▶ [Your objective] What do the lines from the top of the data through the line with "6, .9, 0, .6, .03)" say? Quote them exactly and include both ends.

▶ [Given material]

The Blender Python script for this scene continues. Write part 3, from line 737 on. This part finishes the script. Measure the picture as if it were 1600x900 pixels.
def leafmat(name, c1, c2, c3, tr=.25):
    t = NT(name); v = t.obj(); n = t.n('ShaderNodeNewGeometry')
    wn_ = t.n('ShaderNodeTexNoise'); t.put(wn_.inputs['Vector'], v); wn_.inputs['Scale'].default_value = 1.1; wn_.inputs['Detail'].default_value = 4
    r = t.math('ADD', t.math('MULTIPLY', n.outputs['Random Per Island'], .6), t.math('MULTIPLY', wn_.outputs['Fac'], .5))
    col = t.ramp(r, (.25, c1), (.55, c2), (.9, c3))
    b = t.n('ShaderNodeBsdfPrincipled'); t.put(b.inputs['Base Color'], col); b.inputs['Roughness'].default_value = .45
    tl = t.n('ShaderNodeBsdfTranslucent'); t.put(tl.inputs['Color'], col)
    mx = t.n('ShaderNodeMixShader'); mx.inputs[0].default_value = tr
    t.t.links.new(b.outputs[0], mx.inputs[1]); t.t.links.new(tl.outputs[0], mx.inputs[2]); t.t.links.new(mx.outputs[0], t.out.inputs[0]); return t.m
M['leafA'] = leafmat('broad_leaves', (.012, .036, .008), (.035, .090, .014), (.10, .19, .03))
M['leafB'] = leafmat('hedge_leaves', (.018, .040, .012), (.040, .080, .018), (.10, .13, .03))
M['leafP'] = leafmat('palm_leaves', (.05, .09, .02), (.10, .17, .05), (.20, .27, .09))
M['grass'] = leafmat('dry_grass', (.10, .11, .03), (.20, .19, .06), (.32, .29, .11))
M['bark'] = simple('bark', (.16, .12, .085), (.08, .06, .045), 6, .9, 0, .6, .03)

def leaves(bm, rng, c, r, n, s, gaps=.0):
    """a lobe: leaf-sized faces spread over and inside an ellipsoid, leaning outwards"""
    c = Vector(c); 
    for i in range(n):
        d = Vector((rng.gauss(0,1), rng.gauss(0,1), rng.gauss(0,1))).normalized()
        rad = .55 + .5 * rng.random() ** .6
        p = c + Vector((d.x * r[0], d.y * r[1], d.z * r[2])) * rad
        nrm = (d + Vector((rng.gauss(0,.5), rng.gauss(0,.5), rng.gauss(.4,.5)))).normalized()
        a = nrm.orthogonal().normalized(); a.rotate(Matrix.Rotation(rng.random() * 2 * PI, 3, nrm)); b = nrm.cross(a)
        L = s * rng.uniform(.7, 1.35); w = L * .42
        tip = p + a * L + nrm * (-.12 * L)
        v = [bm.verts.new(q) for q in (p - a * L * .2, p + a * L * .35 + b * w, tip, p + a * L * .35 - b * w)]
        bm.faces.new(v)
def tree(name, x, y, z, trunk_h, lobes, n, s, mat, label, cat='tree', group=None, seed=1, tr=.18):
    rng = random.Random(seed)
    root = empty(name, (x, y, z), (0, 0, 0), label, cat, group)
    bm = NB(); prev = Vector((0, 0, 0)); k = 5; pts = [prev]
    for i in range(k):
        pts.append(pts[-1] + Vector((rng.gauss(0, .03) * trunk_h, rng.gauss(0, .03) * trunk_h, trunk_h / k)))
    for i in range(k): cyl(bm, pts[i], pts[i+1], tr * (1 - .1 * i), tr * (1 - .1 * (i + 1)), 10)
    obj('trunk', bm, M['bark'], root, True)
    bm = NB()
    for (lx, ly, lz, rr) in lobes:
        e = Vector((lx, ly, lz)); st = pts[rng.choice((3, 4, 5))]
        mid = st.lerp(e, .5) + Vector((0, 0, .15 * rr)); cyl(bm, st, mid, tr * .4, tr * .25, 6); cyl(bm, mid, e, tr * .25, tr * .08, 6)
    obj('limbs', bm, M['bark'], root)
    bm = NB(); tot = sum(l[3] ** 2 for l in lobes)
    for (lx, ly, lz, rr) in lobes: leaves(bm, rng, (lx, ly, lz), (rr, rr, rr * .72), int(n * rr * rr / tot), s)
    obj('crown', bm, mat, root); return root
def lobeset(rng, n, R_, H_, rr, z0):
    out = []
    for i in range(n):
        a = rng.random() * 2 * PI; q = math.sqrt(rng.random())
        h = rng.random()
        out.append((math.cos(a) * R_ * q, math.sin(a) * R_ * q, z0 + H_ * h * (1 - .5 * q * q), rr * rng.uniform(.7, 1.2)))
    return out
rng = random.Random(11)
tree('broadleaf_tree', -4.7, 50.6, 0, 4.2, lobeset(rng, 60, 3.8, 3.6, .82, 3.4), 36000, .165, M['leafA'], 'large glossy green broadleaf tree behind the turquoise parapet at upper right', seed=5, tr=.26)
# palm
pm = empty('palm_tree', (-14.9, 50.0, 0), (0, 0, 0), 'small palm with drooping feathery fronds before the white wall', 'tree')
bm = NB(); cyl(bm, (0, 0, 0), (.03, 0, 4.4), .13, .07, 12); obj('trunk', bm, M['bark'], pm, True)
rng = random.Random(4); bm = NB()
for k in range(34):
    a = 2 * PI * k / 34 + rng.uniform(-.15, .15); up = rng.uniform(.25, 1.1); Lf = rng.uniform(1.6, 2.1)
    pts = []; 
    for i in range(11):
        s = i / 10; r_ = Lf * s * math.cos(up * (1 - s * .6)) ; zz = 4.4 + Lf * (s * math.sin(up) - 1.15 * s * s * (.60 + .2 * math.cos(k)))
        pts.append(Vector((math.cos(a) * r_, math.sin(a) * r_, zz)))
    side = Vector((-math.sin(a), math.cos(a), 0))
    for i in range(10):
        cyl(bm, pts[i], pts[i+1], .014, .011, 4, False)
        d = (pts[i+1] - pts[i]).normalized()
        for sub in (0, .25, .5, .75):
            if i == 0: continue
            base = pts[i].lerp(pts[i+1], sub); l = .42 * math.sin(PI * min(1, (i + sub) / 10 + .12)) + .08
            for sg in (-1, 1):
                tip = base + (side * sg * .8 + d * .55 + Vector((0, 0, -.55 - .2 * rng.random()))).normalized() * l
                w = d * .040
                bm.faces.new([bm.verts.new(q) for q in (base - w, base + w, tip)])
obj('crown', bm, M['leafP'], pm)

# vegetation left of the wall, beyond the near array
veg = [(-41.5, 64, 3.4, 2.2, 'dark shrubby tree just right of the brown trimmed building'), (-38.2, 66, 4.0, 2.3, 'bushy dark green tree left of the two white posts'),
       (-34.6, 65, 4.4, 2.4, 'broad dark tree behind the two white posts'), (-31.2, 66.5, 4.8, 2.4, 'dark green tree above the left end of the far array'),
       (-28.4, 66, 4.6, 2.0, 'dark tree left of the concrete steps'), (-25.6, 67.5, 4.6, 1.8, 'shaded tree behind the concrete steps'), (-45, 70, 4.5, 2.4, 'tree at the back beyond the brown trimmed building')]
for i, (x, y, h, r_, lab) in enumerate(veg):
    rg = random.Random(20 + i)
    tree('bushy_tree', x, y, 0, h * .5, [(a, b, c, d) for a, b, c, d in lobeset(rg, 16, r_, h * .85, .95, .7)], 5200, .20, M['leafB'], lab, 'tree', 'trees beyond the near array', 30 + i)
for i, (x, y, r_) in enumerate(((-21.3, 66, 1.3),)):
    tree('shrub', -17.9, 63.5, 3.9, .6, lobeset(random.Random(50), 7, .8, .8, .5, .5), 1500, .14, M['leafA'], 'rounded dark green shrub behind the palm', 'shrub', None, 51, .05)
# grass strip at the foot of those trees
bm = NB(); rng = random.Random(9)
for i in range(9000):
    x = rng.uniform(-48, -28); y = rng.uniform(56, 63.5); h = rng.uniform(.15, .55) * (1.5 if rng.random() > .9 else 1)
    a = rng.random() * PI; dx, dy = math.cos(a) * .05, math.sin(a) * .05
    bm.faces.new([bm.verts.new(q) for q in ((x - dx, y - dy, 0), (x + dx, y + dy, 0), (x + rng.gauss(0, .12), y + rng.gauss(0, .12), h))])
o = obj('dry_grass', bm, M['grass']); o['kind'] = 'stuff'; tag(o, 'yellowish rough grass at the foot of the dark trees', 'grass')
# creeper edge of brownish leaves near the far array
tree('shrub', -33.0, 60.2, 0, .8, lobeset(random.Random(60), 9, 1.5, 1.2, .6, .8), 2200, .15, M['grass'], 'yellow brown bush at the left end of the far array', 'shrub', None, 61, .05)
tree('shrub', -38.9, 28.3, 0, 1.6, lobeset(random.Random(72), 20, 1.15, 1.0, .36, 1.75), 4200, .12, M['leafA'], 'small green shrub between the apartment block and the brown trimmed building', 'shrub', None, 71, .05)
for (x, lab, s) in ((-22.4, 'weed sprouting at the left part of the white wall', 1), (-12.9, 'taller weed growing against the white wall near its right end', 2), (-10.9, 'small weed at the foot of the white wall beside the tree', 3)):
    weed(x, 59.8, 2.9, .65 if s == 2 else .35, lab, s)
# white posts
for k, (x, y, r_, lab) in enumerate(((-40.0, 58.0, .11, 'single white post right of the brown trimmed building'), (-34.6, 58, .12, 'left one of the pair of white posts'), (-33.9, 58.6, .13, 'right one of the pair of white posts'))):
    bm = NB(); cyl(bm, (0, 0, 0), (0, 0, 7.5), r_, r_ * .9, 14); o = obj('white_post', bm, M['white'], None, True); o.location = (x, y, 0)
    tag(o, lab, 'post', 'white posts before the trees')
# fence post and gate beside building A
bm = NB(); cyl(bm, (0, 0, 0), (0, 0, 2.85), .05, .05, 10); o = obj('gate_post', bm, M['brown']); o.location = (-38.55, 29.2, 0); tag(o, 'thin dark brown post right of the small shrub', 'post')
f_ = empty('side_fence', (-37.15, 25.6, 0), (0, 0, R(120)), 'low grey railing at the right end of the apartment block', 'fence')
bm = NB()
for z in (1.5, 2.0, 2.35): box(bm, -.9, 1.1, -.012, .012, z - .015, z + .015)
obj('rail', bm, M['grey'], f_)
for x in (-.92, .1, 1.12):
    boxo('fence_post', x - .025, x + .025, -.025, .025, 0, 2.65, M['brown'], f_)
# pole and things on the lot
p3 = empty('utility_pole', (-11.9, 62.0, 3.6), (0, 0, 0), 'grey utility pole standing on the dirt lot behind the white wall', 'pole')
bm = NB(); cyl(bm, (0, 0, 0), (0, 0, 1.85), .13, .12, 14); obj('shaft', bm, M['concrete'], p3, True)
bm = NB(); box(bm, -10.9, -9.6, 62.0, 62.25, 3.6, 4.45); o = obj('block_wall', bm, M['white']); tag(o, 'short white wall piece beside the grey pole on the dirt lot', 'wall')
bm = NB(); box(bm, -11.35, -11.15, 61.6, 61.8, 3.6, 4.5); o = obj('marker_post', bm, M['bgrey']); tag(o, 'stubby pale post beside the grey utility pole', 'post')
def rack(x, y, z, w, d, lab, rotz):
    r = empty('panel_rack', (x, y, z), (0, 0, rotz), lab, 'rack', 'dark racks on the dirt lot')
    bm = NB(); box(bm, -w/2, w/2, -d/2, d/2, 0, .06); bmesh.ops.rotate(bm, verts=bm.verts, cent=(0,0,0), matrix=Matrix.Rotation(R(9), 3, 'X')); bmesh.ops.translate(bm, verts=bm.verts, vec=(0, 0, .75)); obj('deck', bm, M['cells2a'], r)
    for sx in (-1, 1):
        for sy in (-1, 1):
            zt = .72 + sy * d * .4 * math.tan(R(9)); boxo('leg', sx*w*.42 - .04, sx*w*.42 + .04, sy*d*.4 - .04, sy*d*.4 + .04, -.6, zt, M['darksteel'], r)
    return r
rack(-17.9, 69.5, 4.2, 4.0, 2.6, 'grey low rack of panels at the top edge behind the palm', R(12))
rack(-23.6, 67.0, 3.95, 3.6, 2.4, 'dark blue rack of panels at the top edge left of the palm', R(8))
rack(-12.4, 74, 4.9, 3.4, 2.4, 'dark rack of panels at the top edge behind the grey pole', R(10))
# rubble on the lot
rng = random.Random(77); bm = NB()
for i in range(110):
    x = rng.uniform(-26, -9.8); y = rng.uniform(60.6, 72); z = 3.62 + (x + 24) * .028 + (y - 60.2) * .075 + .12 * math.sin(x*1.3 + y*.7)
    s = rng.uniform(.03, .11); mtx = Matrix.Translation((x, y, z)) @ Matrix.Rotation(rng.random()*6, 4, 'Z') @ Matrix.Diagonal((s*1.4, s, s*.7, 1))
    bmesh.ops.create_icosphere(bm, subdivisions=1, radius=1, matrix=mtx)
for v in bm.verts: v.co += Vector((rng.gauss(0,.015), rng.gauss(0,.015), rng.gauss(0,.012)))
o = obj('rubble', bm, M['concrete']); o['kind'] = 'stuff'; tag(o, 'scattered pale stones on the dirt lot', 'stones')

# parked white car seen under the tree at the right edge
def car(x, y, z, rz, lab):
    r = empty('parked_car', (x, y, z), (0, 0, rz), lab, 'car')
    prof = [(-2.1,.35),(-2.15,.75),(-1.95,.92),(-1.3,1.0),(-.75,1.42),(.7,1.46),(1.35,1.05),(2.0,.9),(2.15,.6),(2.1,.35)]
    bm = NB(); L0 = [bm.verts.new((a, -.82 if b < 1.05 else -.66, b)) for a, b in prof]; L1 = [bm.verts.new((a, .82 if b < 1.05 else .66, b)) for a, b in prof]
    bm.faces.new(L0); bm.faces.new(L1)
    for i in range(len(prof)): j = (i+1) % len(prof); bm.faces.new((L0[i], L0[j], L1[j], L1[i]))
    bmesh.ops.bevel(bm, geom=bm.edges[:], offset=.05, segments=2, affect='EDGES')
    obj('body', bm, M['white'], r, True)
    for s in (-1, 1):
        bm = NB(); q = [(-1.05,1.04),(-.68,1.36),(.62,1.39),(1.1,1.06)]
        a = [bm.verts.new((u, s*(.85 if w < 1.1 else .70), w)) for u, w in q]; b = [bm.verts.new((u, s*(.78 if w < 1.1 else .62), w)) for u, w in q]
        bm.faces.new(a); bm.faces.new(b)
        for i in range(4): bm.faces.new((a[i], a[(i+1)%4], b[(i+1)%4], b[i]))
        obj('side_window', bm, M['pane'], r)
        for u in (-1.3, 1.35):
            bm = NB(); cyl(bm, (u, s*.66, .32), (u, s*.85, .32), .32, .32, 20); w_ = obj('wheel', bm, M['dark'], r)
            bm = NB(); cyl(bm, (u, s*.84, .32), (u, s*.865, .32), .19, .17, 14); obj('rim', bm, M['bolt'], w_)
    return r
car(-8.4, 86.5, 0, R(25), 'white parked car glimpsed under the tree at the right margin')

▶ [Solution for this exercise]
The Blender Python script for this scene continues. Write part 3, from line 737 on. This part finishes the script. Measure the picture as if it were 1600x900 pixels.
def leafmat(name, c1, c2, c3, tr=.25):
    t = NT(name); v = t.obj(); n = t.n('ShaderNodeNewGeometry')
    wn_ = t.n('ShaderNodeTexNoise'); t.put(wn_.inputs['Vector'], v); wn_.inputs['Scale'].default_value = 1.1; wn_.inputs['Detail'].default_value = 4
    r = t.math('ADD', t.math('MULTIPLY', n.outputs['Random Per Island'], .6), t.math('MULTIPLY', wn_.outputs['Fac'], .5))
    col = t.ramp(r, (.25, c1), (.55, c2), (.9, c3))
    b = t.n('ShaderNodeBsdfPrincipled'); t.put(b.inputs['Base Color'], col); b.inputs['Roughness'].default_value = .45
    tl = t.n('ShaderNodeBsdfTranslucent'); t.put(tl.inputs['Color'], col)
    mx = t.n('ShaderNodeMixShader'); mx.inputs[0].default_value = tr
    t.t.links.new(b.outputs[0], mx.inputs[1]); t.t.links.new(tl.outputs[0], mx.inputs[2]); t.t.links.new(mx.outputs[0], t.out.inputs[0]); return t.m
M['leafA'] = leafmat('broad_leaves', (.012, .036, .008), (.035, .090, .014), (.10, .19, .03))
M['leafB'] = leafmat('hedge_leaves', (.018, .040, .012), (.040, .080, .018), (.10, .13, .03))
M['leafP'] = leafmat('palm_leaves', (.05, .09, .02), (.10, .17, .05), (.20, .27, .09))
M['grass'] = leafmat('dry_grass', (.10, .11, .03), (.20, .19, .06), (.32, .29, .11))
M['bark'] = simple('bark', (.16, .12, .085), (.08, .06, .045), 6, .9, 0, .6, .03)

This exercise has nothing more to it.